Some insurance providers offer specialized vacant home insurance policies tailored to address the unique risks of unoccupied dwellings.

These policies may provide coverage for perils specific to vacant properties, including vandalism, theft, liability, and property damage.

How should I prepare my house before going on vacation?

First things first: It’s important to notify your insurer and have a trusted person check on your property regularly. 

Here are several steps you can take to prepare your house and safeguard your property while you’re on vacation:

  • Install Motion-Activated Security Lights: Create the illusion of occupancy to deter burglars and enhance home security while you’re away.
  • Turn Off Water Valves: Prevent leaks or flooding by turning off water valves before departing to minimize potential water damage risks.
  • Inform A Trusted Individual: Notify a trusted individual about your travel plans and provide them with contact information in case of emergencies, ensuring prompt response to any issues.
  • Consider Vacant Home Insurance or Unoccupied Home Insurance: Insurance coverage tailored for vacant or unoccupied homes protects your property during extended periods of absence.

Be sure to consult your insurance provider to understand your policy’s terms and ensure compliance with inspection requirements for vacant or unoccupied properties.

Do I need to have someone check on my condo or apartment?

For insurance purposes in Canada, you are also required to have someone check on your condo or apartment during extended absences.

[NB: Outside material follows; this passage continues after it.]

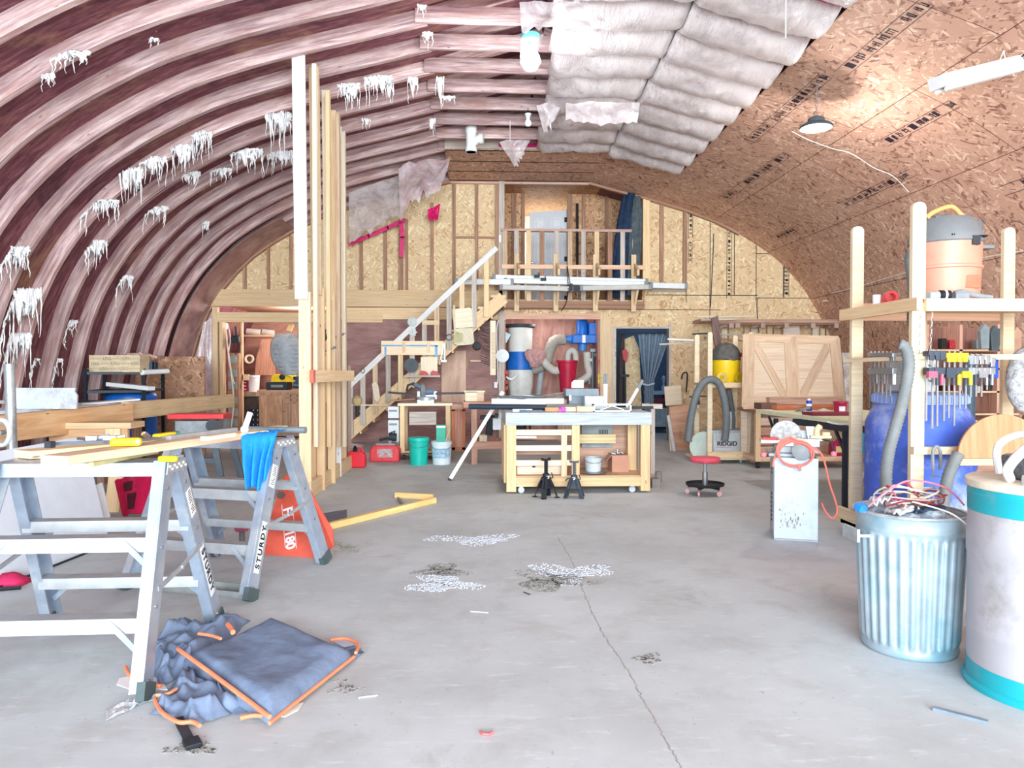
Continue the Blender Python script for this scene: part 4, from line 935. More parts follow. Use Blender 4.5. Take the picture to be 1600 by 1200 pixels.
# ---- doorway curtain and far room
t = thing('curtain', 'blue-grey curtain tied back in the doorway', 'curtain', P(1012, 700, YB+.3))
m = MB()
def fnc(u, v):
    ys = 522+v*178; tl = 996 if v < .0 else 0
    k = abs(v-.43)/.43 if v < .43 else (v-.43)/.57*.35
    k = max(.12, min(1, k)) if v < .43 else .12+.2*((v-.43)/.57)
    xl = 1013-(1013-997)*k; xr = 1016+(1046-1016)*k
    if v >= .43: xl = 1005-(1)*0+2; xr = 1020
    if v < .43: xl = 997+(1007-997)*(v/.43); xr = 1046-(1046-1019)*(v/.43)**1.1
    p = P(xl+(xr-xl)*u, ys, YB+.22); p.y += .045*math.sin(u*30+.6*math.sin(v*5)); return p
m.grid(fnc, 60, 30, .006); wpart(m, 'cloth', pm('#7e8fa3', .8, var=.1), t, smooth=180)
m = MB(); m.tube([P(1004, 600, YB+.1), P(1013, 602, YB+.07), P(1022, 599, YB+.1)], .02, 6); wpart(m, 'tie_band', pm('#b7c4d2', .6), t); m = MB(); m.cyl(P(964, 521, YB+.2), P(1046, 521, YB+.2), .015, n=8); wpart(m, 'rod', DARK, t)
m = MB(); ppoly(m, [(976, 530), (990, 524), (999, 545), (1003, 640), (1002, 702), (980, 702)], YB+.7, .02); solo(m, 'leaning_strand_board', OSB_W, 'rough strand board sheet leaning inside the doorway', 'board')
t = thing('push_broom', 'dark push broom leaning upside down in the doorway', 'broom', P(977, 700, YB+.25))
m = MB(); m.cyl(P(977, 702, YB+.25), P(977, 588, YB+.25), .018, n=8); wpart(m, 'handle', DARK, t); m = MB(); bxp(m, 970, 985, 585, 589, YB+.2, .06); wpart(m, 'head', BLACK, t)
m = MB(); ppoly(m, [(966, 700), (968, 560), (972, 520), (976, 522), (973, 600), (975, 700)], YB+.4, .05); solo(m, 'dark_coat', pm('#4a3a36', .9), 'dark brown coat hanging just inside the doorway', 'coat')
m = MB(); ppoly(m, [(972, 548), (978, 545), (982, 552), (979, 566), (974, 562)], YB+.33, .04); solo(m, 'pink_rag', pm('#c45a62', .9), 'small pink rag hanging inside the doorway', 'rag')
t = thing('white_cabinet', 'low white cabinet in the blue room beyond the doorway', 'cabinet', P(1033, 675, 15.6)); m = MB(); bxp(m, 1020, 1050, 638, 668, 15.5, .5); wpart(m, 'body', pm('#b9c6d6', .5), t, bevel=.01); m = MB(); bxp(m, 1018, 1052, 612, 617, 15.4, .6); wpart(m, 'counter', pm('#9db0c6', .5), t)
m = MB(); bxp(m, 1024, 1036, 640, 660, 15.48, .02); wpart(m, 'door', pm('#a7b6c8', .5), t)
m = MB(); m.lathe([(0, 0), (.05, 0), (.05, .1), (.02, .16), (.035, .22), (.05, .3), (0, .36)], P(1037, 612, 15.65), 14); solo(m, 'glass_jug', pm('#9fb6cc', .15, alpha=.7), 'glass jug on the counter in the blue room', 'jug', smooth=True)
m = MB(); m.cbox(P(1030, 626, 15.6), .3, .2, .12); m.cbox(P(1044, 622, 15.6), .2, .2, .15); solo(m, 'boxes', pm('#7c3550', .5), 'maroon box on the shelf in the blue room', 'box')
# ================================================================ SHOP ROOM, LEFT BACK
YS2 = 14.6
t = thing('wooden_cabinet', 'warm brown wooden cabinet with flame grain door in the shop room', 'cabinet', P(438, 668, YS2))
z0c = 0
def box_w(t, name, mt, q, Y, dep, bevel=0): m = MB(); bxp(m, *q, Y, dep); return wpart(m, name, mt, t, bevel=bevel)
x0, x1 = Xp(410, YS2), Xp(470, YS2)
m = MB(); m.box(x0, x1, YS2, YS2+.6, .06, Zp(613, YS2)); wpart(m, 'body', OAK, t)
m = MB(); m.box(x0-.03, x1+.03, YS2-.03, YS2+.63, Zp(613, YS2), Zp(609, YS2)); wpart(m, 'countertop', OAK, t)
m = MB(); m.box(Xp(413, YS2), Xp(446, YS2), YS2-.02, YS2, .12, Zp(617, YS2)); o = wpart(m, 'door', wood('#a2785e', '#d3a988', gs=5, knots=False), t, bevel=.006)
m = MB(); m.cyl(P(443, 643, YS2-.02), P(443, 643, YS2-.05), .012, n=8); wpart(m, 'knob', DARK, o)
for k in range(2):
    m = MB(); m.box(Xp(449+k*10.5, YS2), Xp(458+k*10.5, YS2), YS2-.02, YS2, .12, Zp(630, YS2)); wpart(m, 'door', OAK, t, bevel=.006)
for k in range(2):
    for j in range(2):
        m = MB(); m.box(Xp(449+j*10.5, YS2), Xp(458+j*10.5, YS2), YS2-.03, YS2, Zp(621+k*7, YS2), Zp(615.5+k*7, YS2)); o = wpart(m, 'drawer', OAK, t, bevel=.004)
        m = MB(); m.cyl(P(453.5+j*10.5, 618+k*7, YS2-.03), P(453.5+j*10.5, 618+k*7, YS2-.06), .012, n=8); wpart(m, 'knob', DARK, o)
t = thing('planer', 'yellow and black benchtop planer on the wooden cabinet', 'planer', P(438, 609, YS2+.3))
YP_ = YS2+.1
m = MB(); m.prism(pxl([(423, 597), (424, 587), (430, 585), (452, 586), (462, 590), (462, 597)], YP_), (0, .4, 0)); wpart(m, 'top_housing', YEL, t, bevel=.01)
m = MB(); bxp(m, 420, 453, 597, 608.6, YP_, .4); wpart(m, 'base', pm('#22303c', .5), t, bevel=.01)
m = MB(); bxp(m, 428, 446, 601, 605, YP_-.01, .02); wpart(m, 'label_plate', GREY, t); m = MB(); m.lathe([(0, .05), (.05, .045), (.06, 0), (0, 0)], P(441, 589, YP_), 14, axis=(0, -1, 0)); wpart(m, 'crank', BLACK, t, smooth=True)
m = MB(); bxp(m, 462, 472, 588, 604, YP_, .3); m.cyl(P(458, 604, YP_-.05), P(470, 604, YP_-.05), .04, n=10); wpart(m, 'motor', pm('#2b4660', .5), t)
t = thing('grey_boat_seat', 'weathered grey ribbed plastic seat shell hanging in the shop room', 'seat', P(450, 585, 14.1))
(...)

It also simply provides you with peace of mind while you’re away. 

Here’s why:

  • Policy Compliance: Just like with homeowners insurance, insurance policies require that condos and apartments be regularly inspected to maintain coverage. 
  • Risk Mitigation: Regular property checks help deter potential hazards and address issues promptly, reducing the likelihood of damage or loss. This proactive approach minimizes insurance claims and maintains coverage integrity.
  • Coverage Assurance: If you fail to comply with inspection requirements, it may result in coverage limitations or denial of claims in the event of a loss. Having someone check on your condo or apartment ensures adherence to insurance terms and maximizes the likelihood of coverage.
  • Peace of Mind: Trusted individuals, such as neighbors, friends, or property management services can perform regular checks, enhancing security and safeguarding your investment.

How can I make sure that my home being empty doesn’t affect my insurance?

Lastly, here is a checklist of to-do’s that you should follow before leaving your home for an extended period of time:

  • Regular Property Checks: Schedule routine inspections to ensure your empty home remains secure and well-maintained, complying with the insurance requirements outlined in your policy.
  • Notify Your Insurance Provider: Inform your insurance company when your home will be empty for an extended period. This is often a requirement on your policy. 
  • Consider Vacant Home Insurance: Shop for insurance policies designed for unoccupied or vacant homes, which offer tailored coverage for the unique risks associated with empty homes and properties.
  • Install Security Measures: Enhance security by installing alarm systems, motion sensors, and surveillance cameras. These measures not only deter potential intruders but also demonstrate proactive risk management to insurers.
  • Manage Utilities: Ensure essential utilities such as heating, plumbing, and electricity remain active during the home’s empty period. Maintaining these services helps prevent issues like frozen pipes or electrical malfunctions.
  • Arrange Regular Property Maintenance: Schedule regular maintenance tasks such as lawn care, snow removal, and gutter cleaning to keep your property in good condition. Well-maintained homes are less susceptible to damage and insurance claims.
  • Engage a Trusted Contact: Enlist the help of a trusted neighbor, friend, or property management service to periodically check on your empty home. Their presence can provide assurance and quick response to any issues that may arise.
  • Document Precautionary Measures: Keep records of the steps you’ve taken to safeguard your empty home, including maintenance schedules, security system installations, and insurance correspondence. These records are invaluable in the event of a claim or inspection by your insurer.

By implementing these measures, you can help ensure that your home insurance coverage remains intact during periods of vacancy.

Wrap-up

Let’s recap. 

So, how often does a house need to be checked for insurance purposes?

As a homeowner, you should know the requirements for house inspections for your insurance purposes.

Here’s what you should remember:

  • Regular inspections ensure compliance with your insurance policy.
  • Inspections help identify potential risks early, mitigating damages and losses.
  • Stay informed about your insurance requirements.
  • Consult your provider for clarity on inspection frequency.
  • Implement necessary measures to maintain coverage.

There you have it: Prioritizing inspections is a small investment that pays off significantly in safeguarding your home.